Former Binance CEO Restricted to U.S. Stay Amid Guilty Plea on Money Laundering Charges

Former Binance CEO Changpeng Zhao is required to remain in the United States following a federal judge's decision on Monday, subsequent to Zhao pleading guilty to violating U.S. anti-money laundering laws. The founder of the world's largest cryptocurrency exchange stepped down from his role last week, admitting guilt for willfully causing Binance to fail in maintaining an effective anti-money laundering program.

U.S. District Judge Richard Jones in Seattle stated that Zhao's stay in the United States would be reevaluated concerning his sentencing hearing in February. Zhao, a citizen of the United Arab Emirates (UAE) and Canada, may potentially be allowed to return to the UAE, pending the court's decision. The judge's review was prompted by the U.S. government's appeal against a previous decision that permitted Zhao to go back to the UAE before his sentencing. As part of his bail agreement, Zhao agreed to a $175 million bond.

Binance Holdings, the cryptocurrency exchange's parent company, agreed to pay over $4.3 billion and pleaded guilty to violating U.S. anti-money laundering and sanctions laws. Despite the legal developments, Binance emphasized its commitment to enhancing safety and security.

Zhao, acknowledging his mistakes, faces a maximum prison sentence of 18 months under federal guidelines and has agreed not to appeal any sentence up to that length. The U.S. government will decide on the recommended jail time closer to Zhao's sentencing in February.

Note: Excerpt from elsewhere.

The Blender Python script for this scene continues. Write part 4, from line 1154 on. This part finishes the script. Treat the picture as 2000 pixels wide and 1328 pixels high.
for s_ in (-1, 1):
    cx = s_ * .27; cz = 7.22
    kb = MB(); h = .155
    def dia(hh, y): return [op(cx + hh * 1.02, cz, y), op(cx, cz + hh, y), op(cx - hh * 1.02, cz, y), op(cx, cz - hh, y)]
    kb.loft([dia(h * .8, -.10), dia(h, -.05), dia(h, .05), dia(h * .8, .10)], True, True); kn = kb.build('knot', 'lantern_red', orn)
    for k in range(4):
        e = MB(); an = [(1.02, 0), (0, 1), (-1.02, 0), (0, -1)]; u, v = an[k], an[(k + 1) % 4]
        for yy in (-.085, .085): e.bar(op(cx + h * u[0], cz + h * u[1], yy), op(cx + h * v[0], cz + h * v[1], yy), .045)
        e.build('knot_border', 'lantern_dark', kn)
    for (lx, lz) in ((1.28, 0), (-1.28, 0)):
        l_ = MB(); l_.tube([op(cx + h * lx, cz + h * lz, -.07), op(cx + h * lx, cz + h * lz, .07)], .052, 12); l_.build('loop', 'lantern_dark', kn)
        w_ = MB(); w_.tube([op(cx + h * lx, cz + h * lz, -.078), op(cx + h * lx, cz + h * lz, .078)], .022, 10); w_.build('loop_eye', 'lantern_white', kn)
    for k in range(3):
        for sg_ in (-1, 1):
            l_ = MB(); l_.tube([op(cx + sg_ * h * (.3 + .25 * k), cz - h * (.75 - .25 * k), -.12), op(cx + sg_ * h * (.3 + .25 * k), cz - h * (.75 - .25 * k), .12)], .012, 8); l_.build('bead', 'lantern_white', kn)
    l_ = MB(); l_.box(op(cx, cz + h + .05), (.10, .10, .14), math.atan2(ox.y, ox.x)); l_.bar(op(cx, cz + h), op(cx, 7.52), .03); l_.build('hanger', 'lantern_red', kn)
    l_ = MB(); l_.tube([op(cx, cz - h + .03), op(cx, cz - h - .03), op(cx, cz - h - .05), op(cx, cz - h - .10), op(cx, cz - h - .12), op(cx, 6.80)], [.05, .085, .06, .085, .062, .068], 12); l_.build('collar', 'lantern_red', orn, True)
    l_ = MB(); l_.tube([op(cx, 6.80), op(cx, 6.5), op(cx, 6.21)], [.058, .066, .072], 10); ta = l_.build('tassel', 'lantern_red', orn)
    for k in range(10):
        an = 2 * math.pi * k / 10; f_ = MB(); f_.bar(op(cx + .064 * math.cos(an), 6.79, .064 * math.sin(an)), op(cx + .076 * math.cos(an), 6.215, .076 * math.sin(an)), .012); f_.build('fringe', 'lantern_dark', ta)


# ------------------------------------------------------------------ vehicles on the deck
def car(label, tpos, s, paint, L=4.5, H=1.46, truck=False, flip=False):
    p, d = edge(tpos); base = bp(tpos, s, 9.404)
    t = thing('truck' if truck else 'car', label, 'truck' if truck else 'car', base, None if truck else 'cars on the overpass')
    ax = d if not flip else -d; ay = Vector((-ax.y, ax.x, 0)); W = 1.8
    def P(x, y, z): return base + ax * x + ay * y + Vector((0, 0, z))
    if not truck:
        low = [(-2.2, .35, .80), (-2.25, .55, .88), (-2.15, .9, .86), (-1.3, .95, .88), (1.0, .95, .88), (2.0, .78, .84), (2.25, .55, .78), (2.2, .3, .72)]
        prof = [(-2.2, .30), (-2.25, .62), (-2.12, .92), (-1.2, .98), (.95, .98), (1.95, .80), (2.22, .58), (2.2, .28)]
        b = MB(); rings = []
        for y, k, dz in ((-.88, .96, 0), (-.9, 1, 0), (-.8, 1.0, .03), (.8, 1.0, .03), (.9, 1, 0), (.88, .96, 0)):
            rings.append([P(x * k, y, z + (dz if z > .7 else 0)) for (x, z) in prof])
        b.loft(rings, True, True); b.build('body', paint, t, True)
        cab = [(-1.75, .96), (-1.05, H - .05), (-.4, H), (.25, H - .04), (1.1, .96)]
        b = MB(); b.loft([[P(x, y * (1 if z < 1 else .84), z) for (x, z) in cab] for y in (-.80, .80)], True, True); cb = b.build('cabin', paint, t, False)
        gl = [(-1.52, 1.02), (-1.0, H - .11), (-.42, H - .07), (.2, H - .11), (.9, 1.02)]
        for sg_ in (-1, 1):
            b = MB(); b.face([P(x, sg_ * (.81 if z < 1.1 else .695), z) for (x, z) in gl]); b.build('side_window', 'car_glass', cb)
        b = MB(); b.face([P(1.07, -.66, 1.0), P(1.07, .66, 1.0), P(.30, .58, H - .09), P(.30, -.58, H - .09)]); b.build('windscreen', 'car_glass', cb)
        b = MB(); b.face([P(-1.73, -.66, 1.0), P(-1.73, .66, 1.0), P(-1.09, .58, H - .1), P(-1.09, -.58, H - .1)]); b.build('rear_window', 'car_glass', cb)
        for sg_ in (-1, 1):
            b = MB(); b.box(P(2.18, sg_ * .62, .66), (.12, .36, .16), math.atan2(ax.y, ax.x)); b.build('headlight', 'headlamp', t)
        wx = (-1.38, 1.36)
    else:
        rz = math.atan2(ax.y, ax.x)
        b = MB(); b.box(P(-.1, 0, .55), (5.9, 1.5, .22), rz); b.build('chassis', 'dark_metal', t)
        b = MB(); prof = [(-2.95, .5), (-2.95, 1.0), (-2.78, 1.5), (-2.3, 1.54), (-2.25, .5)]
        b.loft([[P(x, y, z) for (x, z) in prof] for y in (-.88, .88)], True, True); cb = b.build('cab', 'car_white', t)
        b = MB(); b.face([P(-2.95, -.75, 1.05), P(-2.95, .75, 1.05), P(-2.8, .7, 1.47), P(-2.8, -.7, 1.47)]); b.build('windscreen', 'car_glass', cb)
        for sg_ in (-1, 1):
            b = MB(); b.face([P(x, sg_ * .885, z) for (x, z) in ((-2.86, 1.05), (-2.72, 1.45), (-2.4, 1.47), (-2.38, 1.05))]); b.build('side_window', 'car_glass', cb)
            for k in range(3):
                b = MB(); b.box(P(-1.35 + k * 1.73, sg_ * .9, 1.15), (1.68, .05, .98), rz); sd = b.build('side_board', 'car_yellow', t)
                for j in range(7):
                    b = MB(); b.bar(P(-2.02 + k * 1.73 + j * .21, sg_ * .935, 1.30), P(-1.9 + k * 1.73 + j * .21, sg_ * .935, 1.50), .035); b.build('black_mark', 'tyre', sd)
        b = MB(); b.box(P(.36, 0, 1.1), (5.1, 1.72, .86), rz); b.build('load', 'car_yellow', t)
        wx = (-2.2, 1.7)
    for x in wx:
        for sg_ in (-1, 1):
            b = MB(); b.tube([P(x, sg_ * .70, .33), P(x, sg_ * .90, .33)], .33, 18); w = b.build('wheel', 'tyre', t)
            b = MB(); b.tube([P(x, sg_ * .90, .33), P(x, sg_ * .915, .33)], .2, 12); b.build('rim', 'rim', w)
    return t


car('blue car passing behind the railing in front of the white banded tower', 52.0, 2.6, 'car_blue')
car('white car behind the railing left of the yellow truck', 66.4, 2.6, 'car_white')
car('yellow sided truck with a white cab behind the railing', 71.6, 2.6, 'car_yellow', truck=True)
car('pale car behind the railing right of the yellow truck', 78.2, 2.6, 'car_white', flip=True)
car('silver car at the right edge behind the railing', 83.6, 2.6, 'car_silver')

While the U.S. lacks an extradition treaty with the UAE, Zhao's lawyers argue against him being a flight risk, citing his substantial bail payment and voluntary acceptance of responsibility by coming to the U.S. The U.S. Securities and Exchange Commission (SEC) is investigating Binance.US for potential control over customer assets, similar to FTX, as reported by the Wall Street Journal on Nov. 27. The SEC had previously filed a lawsuit in June against Binance and Binance.US, alleging the exchange's involvement in the sale of unregistered securities and accusing Zhao and Binance of various legal violations.